Though I must say, even though the .com door closed, it opened the door to travel to Asia as one of my co-workers from Inktomi (2001) invited me to travel to Thailand with her and two of her friends. Experiencing the people, food, ancient ruins, snorkeling in exotic waters is exactly what I’d only dreamed about. Now I was sitting atop a river boat heading due South between Bangkok and Phuket. I felt so in awe and invigorated! What an adventure!
I think it was on that same 2 month trip that I diverged to meet a mutual friend in Hong Kong where she showed me around the city ... WOW what a huge place! I remember being out at a dance club all night that by the time we got to the train station to go home, the station was closed, only to open maybe an hour or so later to take us home at 5 AM!
Several years later read up a bit on Indonesian culture and language and after being shot up with immunizations (needed for any tropical adventure outside of big cities mind you), I headed over to Bali. The food is fresh and rich in flavor, there are many an artisans' crafts to see, snorkeling to explore and travelers to share stories with. It was breathtaking - I even went to see the John Hardy outdoor showroom with its amazing over ground and underground natural architecture not to mention their silver manufacturing process, e.g. how they make their bracelets.
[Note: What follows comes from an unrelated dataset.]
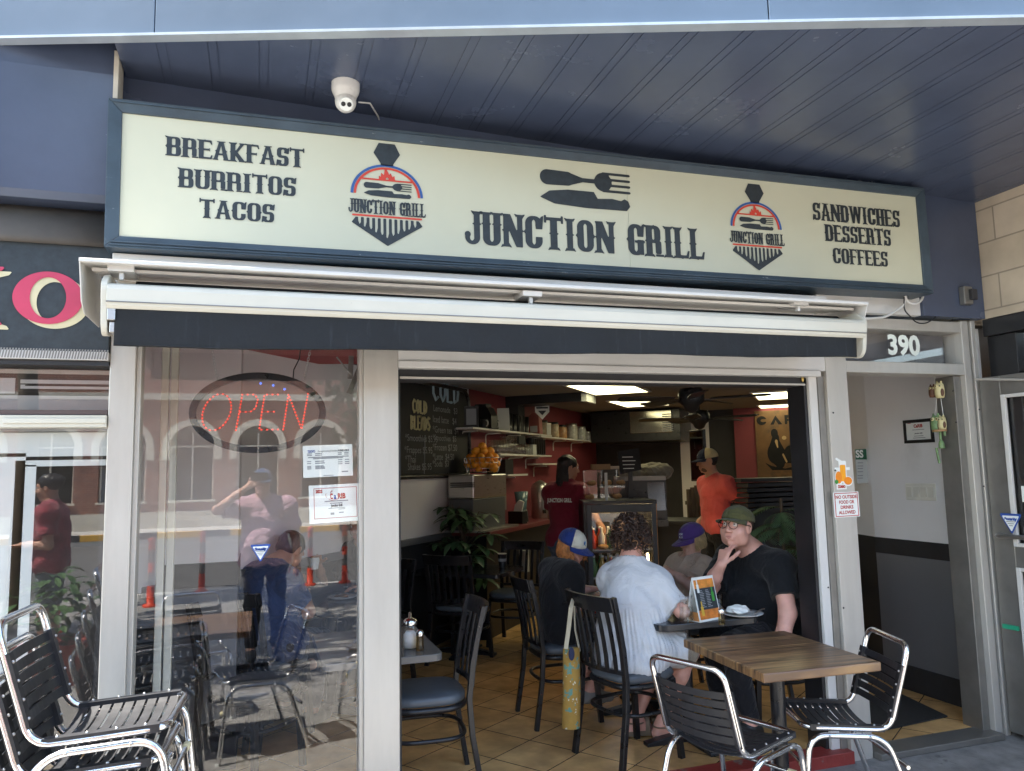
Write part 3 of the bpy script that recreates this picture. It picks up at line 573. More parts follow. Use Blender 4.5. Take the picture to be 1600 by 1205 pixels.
gb.prism(pts + [(-9, FY + .3, zs1), (-9, FY + .3, zb)], (9 - .607, 0, 0), True); npart('cove', gb, add_marks(P('grimy_cove', (.115, .10, .085), .6, 0, .2, 4), (.05, .05, .05), 6, .6, .1))
npart('sign_board', MB().box((-9, FY - .02, zs0), (-.607, FY + .3, zs1)), M['letter'], .003)
# serif letters I and O, pink faces over a cream drop shadow
def ser(px0, px1): pass
lt = {}
for nm, mat, dx, dz, lf in (('letter_shadow', P('cream_paint', (.60, .54, .34), .6), .024, -.018, .004), ('letter_face', P('pink_paint', lin('#b93a58'), .5), 0, 0, .008)):
    mb = MB(); c = onY(76, 466, FY - .02); f = Field(-.55, -.3, .25, .3, .005)
    f.u(np.maximum(f.ell((dx, dz), .128, .110), -f.ell((dx, dz), .066, .086)))
    x_i = -.268 + dx
    f.u(f.bx(x_i - .04, -.12 + dz, x_i + .04, .12 + dz)); f.u(f.poly([(x_i - .11, .12 + dz), (x_i + .11, .12 + dz), (x_i + .10, .105 + dz), (x_i + .04, .085 + dz), (x_i - .04, .085 + dz), (x_i - .1, .105 + dz)]))
    f.u(f.poly([(x_i - .11, -.12 + dz), (x_i + .11, -.12 + dz), (x_i + .10, -.105 + dz), (x_i + .04, -.085 + dz), (x_i - .04, -.085 + dz), (x_i - .1, -.105 + dz)]))
    f.mesh(mb, c + Vector((0, -lf, 0)), (1, 0, 0), (0, 0, 1)); npart(nm, mb, mat)
def zY(y, Y=FY): return onY(90, y, Y).z
rb = MB()
for i in range(230): x = -3.0 + i * .0104; rb.add([(x, FY - .032, zY(562)), (x + .006, FY - .032, zY(562)), (x + .013, FY - .032, zY(547)), (x + .007, FY - .032, zY(547))], [(0, 1, 2, 3)])
npart('vent_strip', MB().box((-9, FY - .03, zY(563)), (-.607, FY + .1, zs0 - .002)), M['white']); npart('vent_slots', rb, M['alu_dark'])
npart('head_rail', MB().box((-9, FY - .01, zY(571)), (-.607, FY + .1, zY(563) - .002)), M['black'])
npart('mullion', MB().box((-9, FY - .01, zY(668)), (-.607, FY + .08, zY(649))).box((-.98, FY - .018, zY(662)), (-.607, FY - .011, zY(654))), M['awn_cream'], .003)
npart('trim_line', MB().box((-9, FY + .0, zY(648)), (-.607, FY + .08, zY(641))), P('brown_trim', (.09, .06, .055), .5))
npart('window_pane', MB().box((-9, FY + .055, .1), (-.607, FY + .061, zY(571))), M['glass'])
npart('back_wall', MB().box((-4, FY + 1.6, 0), (-.62, FY + 1.7, 2.4)).box((-.64, FY + .1, 0), (-.615, FY + 1.7, 2.4)), M['dark_wall'])
npart('sill', MB().box((-9, FY, -.02), (-.607, FY + .1, .1)), M['alu_dark'], .004)
def film(name, rects, mat, y):                                            # rects: (px0, py0, px1, py1) kept, as film on the glass
    mb = MB()
    for (a, b2, c, e) in rects:
        p, q = onY(a, b2, y), onY(c, e, y); mb.box((p.x, y, q.z), (min(q.x, -.608), y + .002, p.z))
    npart(name, mb, mat)
film('transom_film', [(-300, 571, 180, 586), (-300, 586, 23, 615), (32, 593, 180, 601), (32, 603, 180, 609), (-300, 615, 180, 641), (32, 601, 39, 603)], M['film_grey'], FY + .07)
film('window_film', [(-300, 676, 180, 712), (-300, 712, 14, 1260), (24, 720, 180, 727), (24, 727, 32, 1260)], M['frost'], FY + .07)
film('film_stripe', [(-300, 668, 180, 675.5)], M['ink_grey'], FY + .07)

# ------------------------------------------------------------------ sign box
SY = 3.38
s0, s1, s2, s3 = onY(170, 150, SY), onY(1449, 296, SY), onY(1455, 457, SY), onY(168, 388, SY)
sx0, sx1, sz0, sz1 = s0.x, (s1.x + s2.x) / 2, (s3.z + s2.z) / 2, (s0.z + s1.z) / 2
tilt = ((s1.z - s0.z) + (s2.z - s3.z)) / 2 / (sx1 - sx0)
sg = empty('sign_box', ((sx0 + sx1) / 2, SY, (sz0 + sz1) / 2), 'long cream illuminated sign box in a dark frame above the opening', 'sign')
sg.rotation_euler = (0, -math.atan(tilt), 0)
W2, H2 = (sx1 - sx0) / 2, (sz1 - sz0) / 2; fw = .052
fr = MB()
for (a, b2) in (((-W2, -H2), (W2, -H2)), ((W2, -H2), (W2, H2)), ((W2, H2), (-W2, H2)), ((-W2, H2), (-W2, -H2))):
    sgn = lambda v: 1 if v > 0 else -1
    ai, bi = (a[0] - sgn(a[0]) * fw, a[1] - sgn(a[1]) * fw), (b2[0] - sgn(b2[0]) * fw, b2[1] - sgn(b2[1]) * fw)
    fr.hexa([(a[0], 0, a[1]), (b2[0], 0, b2[1]), (bi[0], .012, bi[1]), (ai[0], .012, ai[1])], [(a[0], .2, a[1]), (b2[0], .2, b2[1]), (bi[0], .2, bi[1]), (ai[0], .2, ai[1])])
fr.build('frame', M['navy_frame'], sg, .003)
rb = MB()                                                                # ribs along the frame
for zz in (-H2 + .012, -H2 + .024, H2 - .013): rb.box((-W2 + .02, -.004, zz - .0025), (W2 - .02, .002, zz + .0025))
rb.build('frame_rib', M['navy_frame'], sg)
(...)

And if that isn’t enough variety, hopped over to KL as the locals call it, or Kuala Lumpur, to meet with a long-time friend whom I’d only spoken with via ICQ for years prior, to have dinner with her and her husband. She’d asked me at one point to help her edit her Anthropology dissertation towards her PhD about indigenous displacement and the adverse effects of modernization - from long houses to poverty and prostitution (from what I remember now). That was an interesting and sobering read!
Eventually I did go back into the corporate world for a while, at least until my inner being revolted so much against commuting and sitting in a cube and having to subject myself to a contrived culture that I finally called it quits. In parallel to this corporate life I’d met my wife Rhônya whose curiosity for color and beads and design led her to making jewelry and many other creative expressions. That coupled with my IT experience would lead us to build Bella Bohemian LLC into what it is today ... still perpetually evolving, but much more sophisticated than her original version 1 web site.
At this point in my life I've learned that one's balance is absolutely key. In order to live a good, healthy life, we also need to have learned about the inner and outer worlds and keep these in equilibrium. Life is not an intellectual exercise, it's not about making a buck, and it's not about dying with the most toys but about having lived fully and gained experience whereby we move on one day with a cornucopia of inner riches.
It is my hope to share some of my experience and learning with you and possibly engage in some mutually rewarding exchanges that will further enlighten us both ... along the way, as an expression of our inner worlds, we offer you useful, sustainable accents and tools to make your life more beautiful, healthier and easier, so that you can focus on what matters most.
Curious: What Kind of World do You want?
Blessed be,
Detlev
» it's really me
𓆃𓁳𓅟𓈗𓆸𓋹
PS: Despite this page being somewhat lengthy, it is not easy for me to just talk about "who are you, what are you about", here or in some contrived social setting. I don't walk around with "my story" in my head. Instead, I naturally find it to be much more fluid to be in a synchronistic moment to share a snippet of life experience, relative to that moment and the entities involved. Though some experiences I've shared in my Personal Journal.
One's being (energy : wave) does not equate to the sum of its parts (wave : particle).